We had been in Waikiki for a couple days. We’d been to the beach a couple times, out in the water just as often. That morning I was out in the deeper water, the surf atop some sandy reefs about two hundred meters or so offshore. And I was taking pictures, of course. My timely acquisition of a “waterproof” digitial video camera a few months earlier had meant I got to take it along on two ocean-side vacations, this being the second. The little camera cannot go very deep, but for capturing short clips a few feet underwater it worked surprisingly well. Karin and Claire were back on the beach, playing in the sand.
Having been a boy scout for twelve-plus years in my youth I understood the issue with approaching wild animals. In the ocean, even just off the shore of Honolulu, there are countless fish and urchins. And apparently there are turtles.

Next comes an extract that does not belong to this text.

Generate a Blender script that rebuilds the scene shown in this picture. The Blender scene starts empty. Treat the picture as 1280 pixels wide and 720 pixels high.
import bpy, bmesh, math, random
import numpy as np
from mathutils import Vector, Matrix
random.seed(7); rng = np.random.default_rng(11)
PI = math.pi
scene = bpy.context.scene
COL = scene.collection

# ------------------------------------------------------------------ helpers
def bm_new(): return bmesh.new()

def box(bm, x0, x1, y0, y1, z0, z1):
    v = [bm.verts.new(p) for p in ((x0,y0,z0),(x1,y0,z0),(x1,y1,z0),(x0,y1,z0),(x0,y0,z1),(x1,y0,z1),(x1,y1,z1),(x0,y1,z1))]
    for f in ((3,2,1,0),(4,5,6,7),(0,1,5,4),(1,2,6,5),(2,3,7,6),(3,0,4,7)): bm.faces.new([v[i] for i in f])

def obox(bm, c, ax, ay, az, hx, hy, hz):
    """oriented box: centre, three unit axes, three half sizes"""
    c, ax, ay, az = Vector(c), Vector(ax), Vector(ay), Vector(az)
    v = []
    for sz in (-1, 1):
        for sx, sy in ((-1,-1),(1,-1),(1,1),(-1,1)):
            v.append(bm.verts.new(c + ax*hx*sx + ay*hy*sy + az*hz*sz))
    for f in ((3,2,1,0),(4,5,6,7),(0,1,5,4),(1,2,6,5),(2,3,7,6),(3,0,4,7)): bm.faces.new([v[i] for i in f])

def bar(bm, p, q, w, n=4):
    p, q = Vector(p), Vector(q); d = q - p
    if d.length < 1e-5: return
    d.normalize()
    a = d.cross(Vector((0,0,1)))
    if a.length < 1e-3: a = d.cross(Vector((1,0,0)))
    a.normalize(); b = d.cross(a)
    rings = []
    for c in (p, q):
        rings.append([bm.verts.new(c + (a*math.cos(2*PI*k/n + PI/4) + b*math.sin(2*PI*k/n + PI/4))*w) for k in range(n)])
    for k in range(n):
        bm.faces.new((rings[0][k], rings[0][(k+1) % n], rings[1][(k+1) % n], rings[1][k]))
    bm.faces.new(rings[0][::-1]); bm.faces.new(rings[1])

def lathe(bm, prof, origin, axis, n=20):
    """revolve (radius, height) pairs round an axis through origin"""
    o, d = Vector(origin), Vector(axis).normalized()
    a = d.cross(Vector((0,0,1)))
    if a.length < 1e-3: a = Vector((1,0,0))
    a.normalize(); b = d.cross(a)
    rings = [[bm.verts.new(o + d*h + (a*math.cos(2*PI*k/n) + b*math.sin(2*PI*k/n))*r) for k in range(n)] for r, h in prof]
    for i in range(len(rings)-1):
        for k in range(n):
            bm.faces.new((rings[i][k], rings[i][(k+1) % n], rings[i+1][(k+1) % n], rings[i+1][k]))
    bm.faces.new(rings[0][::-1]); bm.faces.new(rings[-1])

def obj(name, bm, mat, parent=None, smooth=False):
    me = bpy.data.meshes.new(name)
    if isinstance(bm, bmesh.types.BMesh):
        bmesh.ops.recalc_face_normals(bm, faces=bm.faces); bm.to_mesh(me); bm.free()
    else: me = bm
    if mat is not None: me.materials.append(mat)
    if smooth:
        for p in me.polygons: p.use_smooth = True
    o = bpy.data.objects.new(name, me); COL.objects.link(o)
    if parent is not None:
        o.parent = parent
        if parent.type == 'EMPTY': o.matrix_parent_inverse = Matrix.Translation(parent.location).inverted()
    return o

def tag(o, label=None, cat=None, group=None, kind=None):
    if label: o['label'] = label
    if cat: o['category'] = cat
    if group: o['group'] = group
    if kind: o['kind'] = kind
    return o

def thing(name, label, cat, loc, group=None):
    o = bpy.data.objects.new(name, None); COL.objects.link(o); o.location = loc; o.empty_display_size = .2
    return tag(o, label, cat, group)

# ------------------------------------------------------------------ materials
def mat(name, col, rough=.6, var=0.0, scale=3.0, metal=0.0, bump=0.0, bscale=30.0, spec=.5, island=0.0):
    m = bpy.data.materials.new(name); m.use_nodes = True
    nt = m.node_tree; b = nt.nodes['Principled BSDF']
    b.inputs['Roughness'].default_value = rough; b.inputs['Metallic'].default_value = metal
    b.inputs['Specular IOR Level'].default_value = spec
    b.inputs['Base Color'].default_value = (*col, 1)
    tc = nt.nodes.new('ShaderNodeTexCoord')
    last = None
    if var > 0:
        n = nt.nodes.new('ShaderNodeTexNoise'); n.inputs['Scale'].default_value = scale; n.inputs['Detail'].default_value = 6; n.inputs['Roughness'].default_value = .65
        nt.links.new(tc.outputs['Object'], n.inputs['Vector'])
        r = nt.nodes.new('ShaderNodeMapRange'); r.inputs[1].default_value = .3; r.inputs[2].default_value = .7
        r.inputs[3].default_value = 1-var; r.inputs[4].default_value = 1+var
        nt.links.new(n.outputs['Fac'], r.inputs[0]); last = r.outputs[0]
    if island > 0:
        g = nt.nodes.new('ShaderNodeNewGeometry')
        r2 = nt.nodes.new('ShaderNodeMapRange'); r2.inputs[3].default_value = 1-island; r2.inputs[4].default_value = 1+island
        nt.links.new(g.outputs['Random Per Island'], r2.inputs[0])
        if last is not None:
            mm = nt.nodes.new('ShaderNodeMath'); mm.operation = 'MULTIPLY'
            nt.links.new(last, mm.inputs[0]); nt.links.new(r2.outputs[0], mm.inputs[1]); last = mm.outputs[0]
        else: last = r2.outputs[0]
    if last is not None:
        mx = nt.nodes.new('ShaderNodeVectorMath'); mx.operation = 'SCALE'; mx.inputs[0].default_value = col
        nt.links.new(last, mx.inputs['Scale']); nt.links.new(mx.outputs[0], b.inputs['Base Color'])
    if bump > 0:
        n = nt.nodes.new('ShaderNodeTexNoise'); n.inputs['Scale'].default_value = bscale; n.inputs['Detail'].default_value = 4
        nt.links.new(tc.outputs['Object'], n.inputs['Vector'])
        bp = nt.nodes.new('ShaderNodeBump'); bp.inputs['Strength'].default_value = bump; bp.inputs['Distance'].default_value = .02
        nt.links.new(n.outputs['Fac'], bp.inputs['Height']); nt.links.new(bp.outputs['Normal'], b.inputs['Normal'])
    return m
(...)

I discovered this, nearly colliding with the poor creature as I was bobbing about with my snorkel and camera way out there in the water. Wild animals — and I assume this little guy was one — are to be respected. I kept my distance, but camera in hand — flippers kicking as quick as my legs could go — I followed him for what seemed like twenty minutes, my arm and camera extended out towards him trying to capture as much footage as I could. When I reviewed that footage later, back at the hotel, it totalled about two minutes (and not quite the twenty I’d imagined.) But there it was: me chasing a sea turtle (no hope — or intention, for that matter — of catching him) and one of the coolest underwater adventures of my adult life.